There were other headlines last week, one of them from Churchill Downs laced with ambition and polished with public relations. It was a program with more than 20 bullet points, the whole called "Safety from Start to Finish." All were admirable, some more significant than others, and a few very ambitious indeed.

Among the latter, the "supertesting" of all winning horses for more than 100 performance-enhancing drugs.

Others deserving major attention include the freezing and storage of equine blood and urine samples for future retrospective testing as technology advances; the prohibition of milkshaking, an admission that harness racing has been right all along on that score; the use of low-impact whips; $1 million in catastrophic injury insurance for jockeys; and mandatory, independent, and complete necropsy of any horse who dies of an injury sustained while racing or training at Churchill Downs.

That last provision would be far more meaningful it if were expanded to include any horse who dies while at Churchill, period, to see as far as possible if it died of natural causes or chemically induced ones.

A proposal on limiting field size is interesting.

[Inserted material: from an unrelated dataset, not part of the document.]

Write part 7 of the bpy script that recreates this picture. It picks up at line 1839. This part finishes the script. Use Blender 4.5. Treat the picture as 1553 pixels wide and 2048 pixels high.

It says there would be "limits on the number of horses allowed to compete in certain races," but not on the Kentucky Derby, which still can have 20-horse fields.

If this move is for safety, the exception for the Derby is unfortunate. If it is not for safety, it can be counterproductive. Big fields are commonplace in Great Britain and in Scandinavia and continental Europe, and they lead to bigger and better wagering pools. If in fact they are found safe - and Churchill apparently believes they are, at least for its biggest day and most important race - they should be encouraged in every way possible.

All of the proposals have some merit, and a number already are in use, at Churchill or elsewhere. The new program was led by Jim Gates, Churchill Downs's track general manager, and will cost more than $1 million to implement. Plans call for its ultimate expansion to other Churchill tracks. Gates says the company is "passionate about this commitment."

Passion, fiery emotion that it is, has a way of frequently flaming out.

Let's hope this one burns brightly and steadily.